Covert

Designed by: Kane Klenko

In Covert you take control of secret agents, and race to try and complete missions: by moving agents around the board, collecting secret-agenty things like microfilms and tape recorders, and breaking secret codes.

The board shows a map of Europe, upon which each player will move three agents in their own colour. You also have dice of your own colour, and at the start of each round everyone rolls their dice simultaneously, then places them one by one on six different spaces: When everyone has placed all their dice, they are then actioned: action spaces allow you to move agents, pick up agency cards or mission cards, or complete a mission. There are two other places dice can go as well: to decipher codes and collect special operations tokens.

For obvious reasons you want mission cards, because completing them is the purpose of the game. Each mission card asks for a certain criteria to be fulfilled: to have an agent in a certain city (or cities) – which is why you need to move your agents about – and to own a piece of equipment such as binoculars or a tape recorder,which is why you need agency cards. Agency cards are multi-use: they can be discarded on your turn as a bit of kit (to complete a mission), a flight to a city on the board (moving an agent there) or a special action like the operations tokens (see below).

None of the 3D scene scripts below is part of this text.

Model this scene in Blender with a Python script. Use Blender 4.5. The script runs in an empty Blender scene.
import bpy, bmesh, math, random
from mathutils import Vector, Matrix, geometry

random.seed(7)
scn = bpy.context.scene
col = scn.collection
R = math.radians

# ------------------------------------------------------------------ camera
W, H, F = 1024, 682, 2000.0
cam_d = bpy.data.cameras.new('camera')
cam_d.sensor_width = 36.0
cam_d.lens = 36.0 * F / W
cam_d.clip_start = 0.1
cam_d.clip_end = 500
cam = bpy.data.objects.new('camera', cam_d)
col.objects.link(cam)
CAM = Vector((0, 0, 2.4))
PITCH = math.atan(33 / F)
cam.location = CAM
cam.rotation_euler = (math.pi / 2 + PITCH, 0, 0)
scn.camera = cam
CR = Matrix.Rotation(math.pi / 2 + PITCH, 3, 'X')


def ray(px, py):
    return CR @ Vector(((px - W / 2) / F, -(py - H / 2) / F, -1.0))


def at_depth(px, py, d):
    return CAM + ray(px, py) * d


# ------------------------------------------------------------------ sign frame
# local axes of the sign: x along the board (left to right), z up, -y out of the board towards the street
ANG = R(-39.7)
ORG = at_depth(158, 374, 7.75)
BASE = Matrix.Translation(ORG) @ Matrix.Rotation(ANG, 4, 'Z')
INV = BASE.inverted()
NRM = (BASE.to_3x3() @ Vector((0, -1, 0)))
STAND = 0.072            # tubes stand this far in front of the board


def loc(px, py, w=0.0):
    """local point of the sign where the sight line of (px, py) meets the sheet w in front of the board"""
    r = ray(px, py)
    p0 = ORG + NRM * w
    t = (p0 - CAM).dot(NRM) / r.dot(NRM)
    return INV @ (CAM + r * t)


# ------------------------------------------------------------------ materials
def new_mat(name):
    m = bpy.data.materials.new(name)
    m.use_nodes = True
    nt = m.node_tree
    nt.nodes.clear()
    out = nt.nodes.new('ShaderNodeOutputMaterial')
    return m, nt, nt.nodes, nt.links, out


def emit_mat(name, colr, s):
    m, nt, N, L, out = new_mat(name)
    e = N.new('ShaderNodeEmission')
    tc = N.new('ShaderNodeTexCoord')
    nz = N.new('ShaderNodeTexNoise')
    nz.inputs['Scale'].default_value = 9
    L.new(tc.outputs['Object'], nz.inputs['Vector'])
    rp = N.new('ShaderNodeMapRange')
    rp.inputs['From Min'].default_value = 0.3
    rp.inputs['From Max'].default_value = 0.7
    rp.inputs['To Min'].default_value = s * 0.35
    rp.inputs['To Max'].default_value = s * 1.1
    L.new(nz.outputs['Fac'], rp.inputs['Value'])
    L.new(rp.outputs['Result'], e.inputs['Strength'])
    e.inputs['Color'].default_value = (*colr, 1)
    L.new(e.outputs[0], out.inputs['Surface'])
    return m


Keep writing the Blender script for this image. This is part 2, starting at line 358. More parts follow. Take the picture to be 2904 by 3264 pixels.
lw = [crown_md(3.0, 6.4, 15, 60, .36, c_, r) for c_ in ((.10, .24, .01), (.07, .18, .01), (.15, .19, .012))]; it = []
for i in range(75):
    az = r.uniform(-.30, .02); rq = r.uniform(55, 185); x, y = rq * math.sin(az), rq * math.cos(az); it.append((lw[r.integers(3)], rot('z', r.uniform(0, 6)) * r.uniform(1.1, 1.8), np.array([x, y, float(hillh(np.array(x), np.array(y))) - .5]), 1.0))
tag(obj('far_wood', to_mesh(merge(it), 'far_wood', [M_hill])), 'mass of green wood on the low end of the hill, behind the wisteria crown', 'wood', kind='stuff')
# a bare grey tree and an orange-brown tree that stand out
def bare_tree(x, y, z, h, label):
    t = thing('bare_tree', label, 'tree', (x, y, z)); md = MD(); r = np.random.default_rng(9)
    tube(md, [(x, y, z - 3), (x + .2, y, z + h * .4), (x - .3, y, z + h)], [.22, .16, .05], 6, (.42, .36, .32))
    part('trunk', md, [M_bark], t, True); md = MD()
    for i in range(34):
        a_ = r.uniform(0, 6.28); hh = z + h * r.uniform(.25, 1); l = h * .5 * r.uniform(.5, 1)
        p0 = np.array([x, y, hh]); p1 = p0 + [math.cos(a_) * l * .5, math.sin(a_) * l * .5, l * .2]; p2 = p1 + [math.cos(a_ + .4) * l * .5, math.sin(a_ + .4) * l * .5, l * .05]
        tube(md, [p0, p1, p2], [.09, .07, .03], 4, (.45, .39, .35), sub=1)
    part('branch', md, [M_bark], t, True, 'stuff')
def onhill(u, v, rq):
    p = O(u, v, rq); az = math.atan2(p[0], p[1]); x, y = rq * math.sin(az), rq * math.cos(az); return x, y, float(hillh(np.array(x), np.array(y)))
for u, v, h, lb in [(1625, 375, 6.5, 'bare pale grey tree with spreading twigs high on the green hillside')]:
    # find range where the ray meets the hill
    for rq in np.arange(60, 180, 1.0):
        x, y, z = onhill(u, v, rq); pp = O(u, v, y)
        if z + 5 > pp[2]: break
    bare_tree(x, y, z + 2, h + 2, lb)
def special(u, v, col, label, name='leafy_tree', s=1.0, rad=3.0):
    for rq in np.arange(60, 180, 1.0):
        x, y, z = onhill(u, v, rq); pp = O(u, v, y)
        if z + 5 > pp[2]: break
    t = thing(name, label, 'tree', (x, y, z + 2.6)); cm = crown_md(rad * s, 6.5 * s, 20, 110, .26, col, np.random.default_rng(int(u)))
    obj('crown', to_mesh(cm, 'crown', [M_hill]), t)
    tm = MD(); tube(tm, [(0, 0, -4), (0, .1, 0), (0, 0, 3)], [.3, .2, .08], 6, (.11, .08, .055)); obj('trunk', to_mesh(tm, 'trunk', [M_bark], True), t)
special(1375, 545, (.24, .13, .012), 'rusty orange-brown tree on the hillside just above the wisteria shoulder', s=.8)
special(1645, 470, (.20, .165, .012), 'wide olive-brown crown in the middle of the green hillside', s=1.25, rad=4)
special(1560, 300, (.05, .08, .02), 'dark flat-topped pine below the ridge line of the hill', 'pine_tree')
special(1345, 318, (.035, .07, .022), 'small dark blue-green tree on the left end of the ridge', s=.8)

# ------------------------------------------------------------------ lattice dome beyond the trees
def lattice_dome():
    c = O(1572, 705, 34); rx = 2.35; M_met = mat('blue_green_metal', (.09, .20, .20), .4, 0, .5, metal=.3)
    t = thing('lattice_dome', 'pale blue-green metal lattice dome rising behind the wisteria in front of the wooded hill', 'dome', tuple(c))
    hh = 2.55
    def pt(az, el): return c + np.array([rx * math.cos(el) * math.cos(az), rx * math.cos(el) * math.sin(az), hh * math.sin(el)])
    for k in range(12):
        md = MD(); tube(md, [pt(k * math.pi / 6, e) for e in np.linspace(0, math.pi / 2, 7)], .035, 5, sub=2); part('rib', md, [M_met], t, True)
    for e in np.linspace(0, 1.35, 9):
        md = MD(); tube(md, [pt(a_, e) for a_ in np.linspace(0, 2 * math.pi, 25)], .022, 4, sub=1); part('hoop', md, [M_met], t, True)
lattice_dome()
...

There are two more options for dice placement: Deciphering codes and Special Operations. You always have two code cards at your disposal, and if you get the cipher numbers on the board to match your code card, you flip the code card over: it now represents a piece of equipment you can use to complete a mission, or 2 points at the end of the game if you don’t use it. Any time you do this, you pick up a new code card. The special operations space allows you to pull a token out of a bag – little one-use-only rule-breakers that can give you a little in-game boost or advantage.

Moving your agent around the board can also boost your hand of cards: whenever your agent leaves a city, it drops a clue – a cube of your colour – there. Agents moving around pick up each others’ clues, and two matching clues are instantly cashed in for an agency card.

The game ends when someone completes six missions. Mission cards score a variety of points, so that person may not necessarily win. Everyone adds up the points on their completed mission cards, plus any code cards they have ‘broken’. Most points: wins!

Sam says

You're juggling lots of different elements and as a result, the game can feel like a puzzle as much as a race. All the components look gorgeous, and - if you don't mind a game with the odd lull, as people figure out what they need to do, it's a clever design that always throws tricky questions your way. However: the odd lull will occur, so if your preference is for a game that moves with a snap, Covert is probably not a go-to choice. Nevertheless, for the right group this will be a winner.

The guru's verdict

  • Take That!

    Take That!

    There's quite a bit of take that. Picking up each other's clues is relatively harmless, but the dice-placement can be underhand, as dice placed in an action space have to be numerically adjacent to a die already there. Turn order is also crucial: taking your actions first can have an adverse effect on other's plans...

  • Fidget Factor!

    Fidget Factor!

    Potentially quite high. It's a thinky, reactive game, where the landscape is constantly changing.

  • Brain Burn!

    Brain Burn!

    The rules aren't heavy, but the juggling of decisions is.

  • Again Again!

    Again Again!

    Dice-rolling obviously varies, but Mission Cards, Agency Cards and Code Cards are all shuffled before each game too.